Японские камикадзе не возникают из ниоткуда, не представляют собой шокирующее, уникальное явление социального бытия. Природа камикадзе вполне объяснима. Они порождались социальным проектом построения нового японского государства. Согласно легитимационному мифу, государство было объявлено воплощением «духа Ямато», император становился живым богом, а все общество строилось по средневековым канонам. Если в японском средневековье социальные нормы задавались традицией и религией, то теперь политический разум в легитимационном мифе произвольно перенимал форму старых институтов, наполняя их новым содержанием, тем, который был нужен для полноценного разумного снятия насилия.
Так, в средневековой Японии бусидо - путь воина - был кодексом чести достаточно узкого воинского сословия. Новое японское государство в своем социальном проекте военизировало все общество, а нормы бусидо приобретали теперь всеобъемлющий характер, позволяя трансформировать насилие.

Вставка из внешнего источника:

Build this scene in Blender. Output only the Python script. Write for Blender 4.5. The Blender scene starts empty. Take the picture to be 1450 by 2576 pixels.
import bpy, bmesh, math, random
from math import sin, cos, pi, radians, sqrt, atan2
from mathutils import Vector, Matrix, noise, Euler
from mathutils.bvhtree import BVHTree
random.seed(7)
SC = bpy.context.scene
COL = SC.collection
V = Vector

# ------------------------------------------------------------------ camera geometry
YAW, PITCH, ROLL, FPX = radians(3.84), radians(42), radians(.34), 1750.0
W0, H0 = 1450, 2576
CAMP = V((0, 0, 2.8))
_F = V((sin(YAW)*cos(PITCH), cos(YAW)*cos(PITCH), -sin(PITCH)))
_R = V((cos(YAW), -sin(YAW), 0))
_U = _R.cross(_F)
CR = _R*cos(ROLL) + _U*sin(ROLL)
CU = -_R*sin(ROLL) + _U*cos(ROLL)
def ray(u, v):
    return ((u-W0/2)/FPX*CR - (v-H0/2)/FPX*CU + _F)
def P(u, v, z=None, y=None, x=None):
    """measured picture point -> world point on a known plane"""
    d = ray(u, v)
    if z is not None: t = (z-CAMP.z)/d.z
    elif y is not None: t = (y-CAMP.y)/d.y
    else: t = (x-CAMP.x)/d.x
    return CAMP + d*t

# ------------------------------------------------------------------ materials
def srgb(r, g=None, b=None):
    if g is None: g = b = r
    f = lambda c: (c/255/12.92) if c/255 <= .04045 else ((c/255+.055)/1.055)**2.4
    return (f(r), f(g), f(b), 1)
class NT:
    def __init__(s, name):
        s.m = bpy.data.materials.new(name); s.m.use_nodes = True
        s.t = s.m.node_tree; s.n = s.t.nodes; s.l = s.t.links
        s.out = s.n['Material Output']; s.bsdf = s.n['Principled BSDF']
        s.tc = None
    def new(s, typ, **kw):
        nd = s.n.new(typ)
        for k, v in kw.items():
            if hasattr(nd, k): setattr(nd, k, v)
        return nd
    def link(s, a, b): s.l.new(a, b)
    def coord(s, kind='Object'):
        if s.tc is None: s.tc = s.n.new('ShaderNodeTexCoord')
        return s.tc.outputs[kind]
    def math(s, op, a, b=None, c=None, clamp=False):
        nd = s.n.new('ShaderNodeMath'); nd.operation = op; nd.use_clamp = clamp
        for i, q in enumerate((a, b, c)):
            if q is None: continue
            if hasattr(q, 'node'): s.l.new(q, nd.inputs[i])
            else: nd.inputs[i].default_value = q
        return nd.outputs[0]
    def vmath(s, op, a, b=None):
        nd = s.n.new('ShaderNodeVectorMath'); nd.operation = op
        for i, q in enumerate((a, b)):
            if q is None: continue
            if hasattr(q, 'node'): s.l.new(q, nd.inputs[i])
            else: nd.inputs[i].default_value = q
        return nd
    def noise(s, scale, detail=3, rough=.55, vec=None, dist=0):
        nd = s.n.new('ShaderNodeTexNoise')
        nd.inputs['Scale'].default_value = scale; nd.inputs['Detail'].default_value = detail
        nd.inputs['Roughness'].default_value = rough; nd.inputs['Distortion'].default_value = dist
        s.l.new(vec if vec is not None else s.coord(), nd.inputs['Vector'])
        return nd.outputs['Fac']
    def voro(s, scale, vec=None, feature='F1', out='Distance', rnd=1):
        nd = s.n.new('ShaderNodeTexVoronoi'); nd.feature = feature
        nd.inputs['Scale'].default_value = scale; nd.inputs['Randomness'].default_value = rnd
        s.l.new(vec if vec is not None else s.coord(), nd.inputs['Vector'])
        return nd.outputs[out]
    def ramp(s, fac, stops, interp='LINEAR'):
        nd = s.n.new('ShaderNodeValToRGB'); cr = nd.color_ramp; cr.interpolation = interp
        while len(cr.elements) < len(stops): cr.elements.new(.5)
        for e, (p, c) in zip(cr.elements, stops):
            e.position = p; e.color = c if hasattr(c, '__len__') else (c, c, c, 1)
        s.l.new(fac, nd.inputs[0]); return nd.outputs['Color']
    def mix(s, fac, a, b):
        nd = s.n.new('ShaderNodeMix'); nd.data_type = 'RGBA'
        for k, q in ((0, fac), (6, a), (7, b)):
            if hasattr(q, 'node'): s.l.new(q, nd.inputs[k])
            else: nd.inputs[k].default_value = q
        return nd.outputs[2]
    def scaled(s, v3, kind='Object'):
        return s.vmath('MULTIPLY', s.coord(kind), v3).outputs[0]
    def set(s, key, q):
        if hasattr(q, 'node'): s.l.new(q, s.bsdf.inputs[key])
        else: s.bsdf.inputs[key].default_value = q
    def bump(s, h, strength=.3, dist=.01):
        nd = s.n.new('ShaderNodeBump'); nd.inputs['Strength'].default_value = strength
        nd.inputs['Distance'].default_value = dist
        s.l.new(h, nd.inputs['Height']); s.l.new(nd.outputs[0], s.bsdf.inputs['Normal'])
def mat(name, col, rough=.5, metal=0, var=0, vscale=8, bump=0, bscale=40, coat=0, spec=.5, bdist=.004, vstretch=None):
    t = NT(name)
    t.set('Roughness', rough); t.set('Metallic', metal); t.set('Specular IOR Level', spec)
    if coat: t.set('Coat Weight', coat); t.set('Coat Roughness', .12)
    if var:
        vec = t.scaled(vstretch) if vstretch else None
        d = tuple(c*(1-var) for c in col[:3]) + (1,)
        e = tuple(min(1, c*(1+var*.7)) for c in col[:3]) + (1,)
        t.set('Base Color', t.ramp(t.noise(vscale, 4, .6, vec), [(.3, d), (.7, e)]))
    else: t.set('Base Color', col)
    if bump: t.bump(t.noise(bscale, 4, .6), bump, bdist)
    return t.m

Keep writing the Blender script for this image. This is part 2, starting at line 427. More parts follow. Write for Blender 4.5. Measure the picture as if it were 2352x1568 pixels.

Долг и смерть сплавлялись в нормах японской армии и общества воедино, но не как нормы традиции, а как воплощение интенций созидающей социальное единство политической власти. Столь широкая вплетенность норм бусидо в легитимационный миф позволяла власти претендовать даже на смерть, снимая самоубийственное насилие. Нормы средневекового кодекса воинов Бусидо задолго до этого времени поставили границу насилию, сделав саму смерть воина репрезентативной системой.
«Путь воина обретается в смерти, - утверждается в главнейшем трактате самурайства «Хагакурэ». - Когда для выбора имеются два пути, существует лишь быстрый и единственный выход - смерть»1. Японский воин становился в полном смысле воином лишь тогда, когда полностью овладевал духом. Это не требовало чтения книги, исполнения энергоемких ритуалов и обрядов, а являлось сатори-озарением, открывавшим всю призрачность вещей и всю бездну небытия. Подобный взгляд на мир оправдывал уничтожение всего, включая и себя самого. «Когда есть выбор, умирать или не умирать, то лучше умереть»2.
Именно включение норм бусидо в легитимационный миф политической власти японского государства первой половины XX века объясняет массовость камикадзе. Власть разума в легитимационном мифе была настолько полной, что позволяла не воспринимать как уничтожение даже самоубийственное насилие. Для камикадзе насилие переставало быть уничтожением, а становилось практикой утверждения бытия, пусть при этом свершающееся насилие приводило к прекращению жизни субъекта.